Le Sénat a adopté le budget 2026 de la mission « sécurités », en progression de 371 millions d’euros. Les sénateurs ont accru les enveloppes pour l’immobilier de la gendarmerie, tout en alertant sur l’état préoccupant du matériel et de la flotte aérienne de la sécurité civile, mise à rude épreuve par les incendies estivaux.
Dans un contexte budgétaire contraint, les ministères régaliens restent, cette année encore, épargnés par les coupes. Les sénateurs ont approuvé ce 8 décembre le budget de la mission « sécurités » du projet de loi de finances 2026, actant une hausse annuelle de 371 millions d’euros, soit 2,1 %. La droite sénatoriale, par la voix de Marie-Do Aeschlimann, y voit « un signal positif » qu’il ne faudrait pas sous-estimer, tant les arbitrages financiers pèsent désormais lourd sur les politiques publiques.
L’année 2026 marque également la quatrième étape de mise en œuvre de la Lopmi, la loi d’orientation et de programmation du ministère de l’Intérieur. Après une pause en 2025, les effectifs repartent à la hausse : un millier de postes supplémentaires pour la police nationale et 400 pour la gendarmerie. Pour autant, le rapporteur Bruno Belin, sénateur LR de la Vienne juge qu’un « rattrapage » sera indispensable dès 2027 pour atteindre l’objectif gouvernemental de 239 brigades nouvelles. Les besoins matériels, eux, seraient criants. Le sénateur rappelle que seuls 600 à 700 véhicules pourront être fournis en 2026, quand près de 3 000 seraient nécessaires pour répondre aux exigences opérationnelles. À cela s’ajoute un parc d’hélicoptères vieillissant, certains appareils approchant les quarante ans, une situation qualifiée de « préoccupante » par Marc Laménie, membre du Groupe Les Indépendants – République et territoires.
Face aux critiques portant sur un déséquilibre entre police et gendarmerie, Laurent Nuñez récuse toute « distorsion ». Le ministre de l’Intérieur souligne que la gendarmerie est plus avancée que la police dans la réalisation des objectifs pluriannuels. Il met surtout en avant la montée en puissance des investissements immobiliers : 350 millions d’euros prévus en 2026 contre 295 l’année précédente, après un niveau encore dérisoire en 2024. En toile de fond, le rapport sénatorial de juillet 2024 avait dressé un constat sévère du « désordre bâtimentaire » des casernes, qui serait le fruit d’années de renoncements successifs.
La Haute assemblée a d’ailleurs renforcé ce volet immobilier en séance.
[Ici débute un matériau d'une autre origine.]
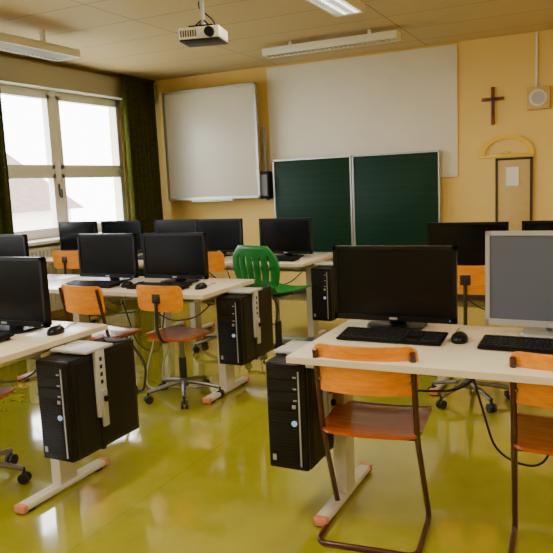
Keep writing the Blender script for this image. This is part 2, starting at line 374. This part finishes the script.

Deux amendements centristes et socialistes ajoutent 20 millions d’euros supplémentaires pour faire face à la dégradation rapide des locaux. Le gouvernement, opposé à cette ponction sur le programme « sécurité et éducation routières », n’a pas levé le gage. Une autre enveloppe, de 10 millions d’euros, a été votée pour relever les plafonds des loyers versés par l’État aux gendarmeries, jugés aujourd’hui insuffisants pour couvrir les charges d’entretien. Une manière, selon le rapporteur général du budget du Sénat, Jean-François Husson, membre du groupe UMP/REP, de « bousculer un dispositif » devenu caduc.
Sur le versant policier, les groupes de gauche ont tenté d’obtenir des moyens renforcés pour la police du quotidien, qualifiée de « grande oubliée » par Ian Brossat. Les socialistes ont aussi alerté sur l’insuffisance des effectifs de la police judiciaire, estimant qu’il manquerait 2 500 enquêteurs pour résorber les stocks de procédures. Un amendement socialiste pour accroître les moyens de formation sur les violences sexuelles a été adopté, tout comme celui de la centriste Olivia Richard pour soutenir Pharos, la plateforme de lutte contre les violences en ligne.
Reste le dossier brûlant de la sécurité civile, au cœur des inquiétudes après un été marqué par des incendies spectaculaires. Les sénateurs dénoncent un parc aérien vieillissant, des Canadair atteignant en moyenne 30 ans d’âge et un calendrier de renouvellement qui patine. Sébastien Pla, sénateur PS de l’Aude, a rappelé la tension extrême sur les moyens : lors des mégafeux dans les Corbières, tous les appareils disponibles avaient été mobilisés, avant d’être transférés au plus vite vers Marseille, laissant son département « à poil ». Le ministre a confirmé qu’une réflexion stratégique était engagée, avec un investissement global de 450 millions d’euros sur 2022-2029 pour moderniser les hélicoptères, dont 100 millions dès 2026. Le texte prévoit aussi 200 millions d’euros pour commander deux Canadair supplémentaires.
Laurent Nuñez a enfin indiqué que les conclusions du « Beauvau de la sécurité civile », achevé cet été, donneraient lieu à un texte législatif, sans éluder les questions de financement.